Expansion of the "learned professions" and substitution of work experience for academic education
The expansion of the "learned professions" is even bolder, as the proposal's treatment of chefs and cooks illustrates. Because culinary academies and a number of colleges and universities offer degrees in the culinary arts, the proposed rule specifically states that chefs5 and sous chefs qualify as "learned professionals." And because cooks, chefs, and sous chefs who do not obtain a culinary arts degree can achieve through work experience or on-the-job training substantially the same knowledge level as a degreed individual, the rule throws open the possibility that any cook with enough work experience can be exempted from overtime pay protection as a learned professional.


The Department of Labor's own preliminary regulatory analysis equates six years of work experience with a college degree and suggests that any worker with six or more years work experience in an occupation that includes professionals could be deemed a professional and denied the right to overtime protection.6

There are about 2.1 million cooks employed in the United States, and 21%—more than 440,000 workers—have at least six years of experience. Under the proposed rule, all of those experienced cooks and chefs who make more than $425 a week—about 240,000 in all—would be exempt.

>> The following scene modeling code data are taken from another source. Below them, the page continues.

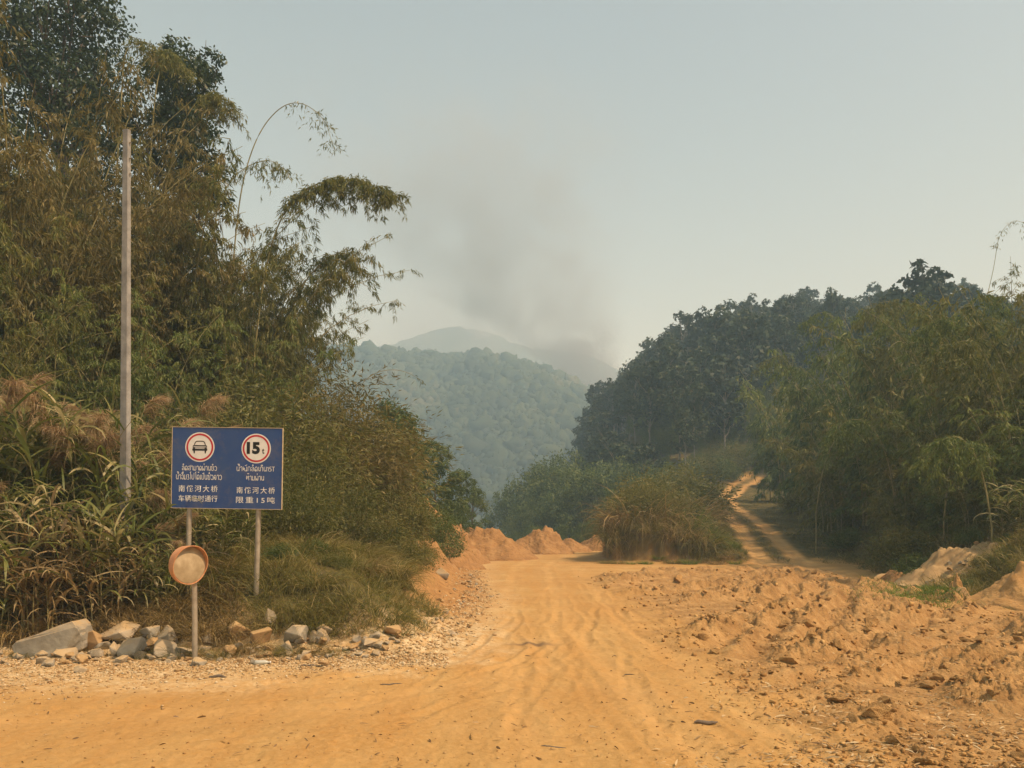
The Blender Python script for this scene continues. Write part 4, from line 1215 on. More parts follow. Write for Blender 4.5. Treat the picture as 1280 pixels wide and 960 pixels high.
rock(402, 806, 13.4, 22, 26, 59, "rock", "upright pale stone on the bank edge right of the sign")
rock(489, 808, 13.6, 26, 16, 61, "rock_tan", "smooth tan stone at the bank corner")
rock(462, 818, 13.2, 26, 14, 63, "rock", "white chalky stone in the gravel near the bank corner")
rock(447, 815, 13.4, 16, 12, 65, "rock_grey", "small dark stone beside the white chalky stone")
rock(553, 742, 25.0, 26, 22, 67, "rock_grey", "square cut grey block on the left road edge", npts=8)
rock(500, 730, 25.5, 34, 20, 69, "rock_grey", "flat grey slab lying on the reddish bank", npts=9)
rock(45, 800, 13.7, 26, 30, 71, "rock_tan", "brown stone behind the largest boulder under the reeds")
rock(255, 815, 13.1, 22, 16, 73, "rock", "pale stone right of the mirror post foot")
rock(1203, 752, 21.2, 24, 16, 75, "rock_tan", "tan stone at the foot of the shaded earth pile")
rock(1165, 705, 25.5, 20, 14, 77, "rock", "pale stone on the rubble pile at right")
rock(1102, 725, 25.8, 22, 12, 78, "rock_tan", "flat brown stone beside the small rubble pile at right")

small = [rock_mesh(200 + k, (1, .8, .62), ["rock", "rock_grey", "rock_tan"][k % 3], 11, bev=.08) for k in range(9)]
spots = []
for k in range(170):
    px = RG.uniform(-10, 500)
    Y = np.interp(px, [-10, 250, 440, 520], [12.5, 12.55, 12.9, 13.4]) + RG.normal() * .36 + .2
    spots.append((px, Y, RG.uniform(.045, .10) * (1.7 if RG.uniform() < .2 else 1)))
for k in range(70):
    Y = RG.uniform(13.5, 31)
    xe = np.interp(Y, *XL) - RG.normal() * .28 - .15
    spots.append((640 + xe * FPX / Y, Y, RG.uniform(.04, .12)))
for k, (px, Y, s) in enumerate(spots):
    x = at(px, Y); me = small[k % 9]
    o = link("stone", me); o.location = (x, Y, gz(x, Y) + s * .3)
    o.rotation_euler = (RG.uniform(-.3, .3), RG.uniform(-.3, .3), RG.uniform(0, 6.3)); o.scale = (s, s * RG.uniform(.7, 1.2), s * RG.uniform(.7, 1.2))
    if Y > 13.6 and px > 520: tag(o, "small angular stone in the rubble strip along the left road edge", "stone", "stones along the left road edge")
    else: tag(o, "small angular stone in the gravel in front of the reeds and sign", "stone", "stones in front of the reeds")

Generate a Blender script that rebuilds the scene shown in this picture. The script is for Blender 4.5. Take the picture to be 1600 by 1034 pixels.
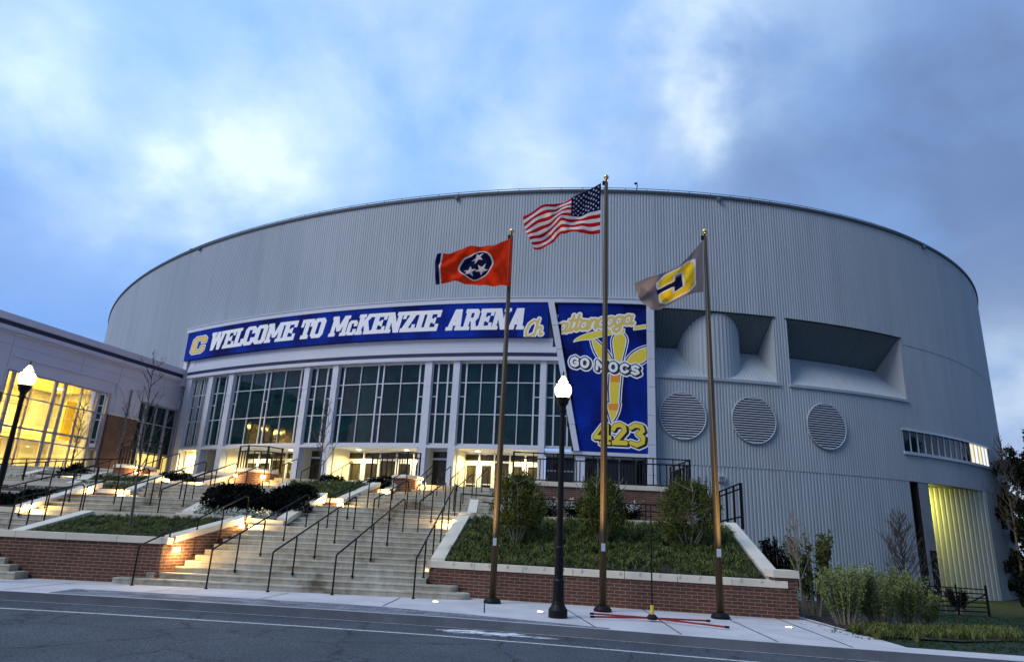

But, in fact, the proposed rule does not set any minimum number of years of job experience to qualify for the professional exemption, and it might be that far more of the 2.1 million chefs, cooks, and sous chefs will be exempt. The preamble states, "We have not proposed any specific formula in the regulations for determining the equivalencies of intellectual instruction and qualifying work experience."7 It may be that employers will decide that a single year or two of job experience is enough to provide "professional-level" knowledge, and it is hard to see how the Department of Labor will test the culinary skills of restaurant cooks to determine whether they are "learned professionals."